News Agencies | Updated on: 20 September 2015, 12:04 IST

British Telecom, telecom giant, has announced plans to shut down its call centres in India to bring them back to Britain following complaints of poor customer service.

The UK's flagship telecom giant, which has used call centres in Delhi and Bangalore, said that more than 80 per cent of calls will be answered in the UK by the end of 2016, and that it will go further in years to come.

"Our customers have told us that they would prefer to speak to a contact centre in the UK when they call us," said John Petter, chief executive of BT Consumer.

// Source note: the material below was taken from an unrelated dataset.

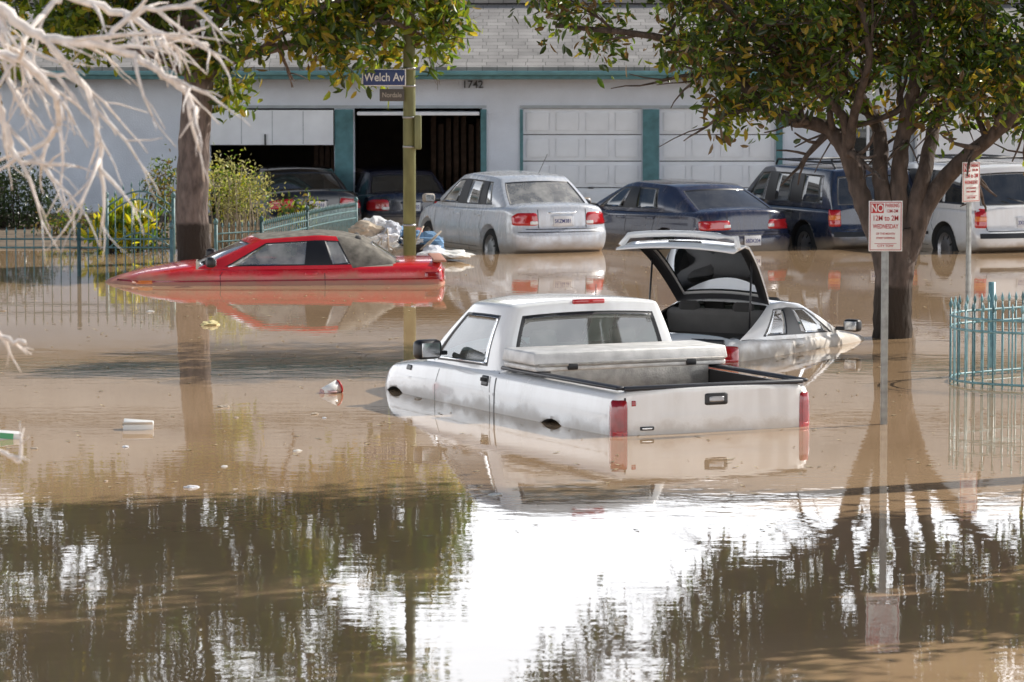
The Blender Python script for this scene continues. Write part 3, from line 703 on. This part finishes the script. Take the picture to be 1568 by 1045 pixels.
def limb(T,pts,r0,r1,kids=6,kl=.9,lvl=1,start=.35,up=.15,nch=3,spread=.8):
    P=[Vector(p) for p in pts]; S=[]
    for i in range(len(P)-1):
        a=P[max(0,i-1)];b=P[i];c=P[i+1];d=P[min(len(P)-1,i+2)]
        for k in range(6):
            t=k/6; S.append(.5*((2*b)+(c-a)*t+(2*a-5*b+4*c-d)*t*t+(3*b-a-3*c+d)*t**3)+rnd()*.012)
    S.append(P[-1]); n=len(S)
    rad=[r0+(r1-r0)*(i/(n-1))**.8 for i in range(n)]
    tube(T.V,T.F,S,rad,12)
    for k in range(kids):
        i=int(n*(start+(1-start)*(k+random.random()*.8)/kids)); i=min(n-1,max(1,i)); c=(S[i]-S[i-1]).normalized()
        grow(T,S[i],(c*.5+rnd()*1.0+Vector((0,0,up))).normalized(),kl*random.uniform(.7,1.2),rad[i]*.55,lvl,up,nch,spread)
    return S
def leaves(pts,per,size,spread,weights,rng,flat=.0,droop=0.3):
    c=np.repeat(np.array([tuple(p) for p in pts]),per,axis=0); n=len(c)
    c=c+rng.normal(0,1,(n,3))*spread
    d=rng.normal(0,1,(n,3)); d[:,2]-=droop; d/=np.linalg.norm(d,axis=1)[:,None]
    r=rng.normal(0,1,(n,3)); w=np.cross(d,r); w/=np.linalg.norm(w,axis=1)[:,None]; nn=np.cross(d,w)
    s=size*rng.uniform(.6,1.25,(n,1))
    v=np.empty((n*6,3))
    v[0::6]=c; v[1::6]=c+d*s*.35+w*s*.19+nn*s*.05; v[2::6]=c+d*s*.75+w*s*.15+nn*s*.03; v[3::6]=c+d*s-nn*s*.08; v[4::6]=c+d*s*.75-w*s*.15+nn*s*.03; v[5::6]=c+d*s*.35-w*s*.19+nn*s*.05
    F=[]
    for i in range(n):
        b=i*6; F.append((b,b+1,b+2,b+3)); F.append((b,b+3,b+4,b+5))
    base=rng.choice(len(weights),size=len(pts),p=np.array(weights)/sum(weights))
    mi=np.repeat(base,per); sw=rng.random(n)<.5; mi[sw]=rng.choice(len(weights),size=sw.sum(),p=np.array(weights)/sum(weights))
    return v,F,np.repeat(mi,2)
def finish_tree(name,T,per,size,spread,weights,seed=1,barkm=bark,mats=greens,droop=.3):
    e=empty(name)
    newobj('trunk_and_limbs',T.V,T.F,barkm,e,True)
    if per:
        v,F,mi=leaves(T.leaf,per,size,spread,weights,np.random.default_rng(seed),droop=droop)
        newobj('foliage',v,F,mats,e,False,mi.astype(int).tolist())
    return e
def undercut(T,prof,Yr,marg=8):
    """shape the underside of a crown: prof lists (x, lowest z) at the tree's own depth"""
    X=[];Z=[]
    for px,py in prof:
        q=at(px,py-marg,Yr); X.append(q.x); Z.append(q.z)
    T.leaf=[p for p in T.leaf if X[0]<p.x and p.z>np.interp(p.x,X,Z)]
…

"When we launched BT Mobile earlier this year, we located customer service in the UK and our customers have valued that. We think doing this for our other products is one way in which we can boost the service that we offer customers. Our offshore partners have provided a good level of service, however we believe that now is the right time to commit more investment to the UK and that this is something customers will appreciate," he said.

Since 2003, the firm, which has more than 10 million customers in the UK, has used call centres in Bangalore and Delhi to supplement its UK operations, according to The Guardian. Currently half of BT's customer calls are dealt with at centres in the UK.

The firm will continue to outsource back-office work and functions that do not involve frontline work of taking customers' calls offshore and those jobs will most likely stay in India.

Telecom customers have long complained of poor customer service with staff unable to sort out basic problems.

Last week the consumer group Which? reported that not being able to ring a call centre based in the UK was the nation's biggest customer service bugbear. Nearly half of those surveyed by the organisation said they were irritated by call centres not being based in the UK.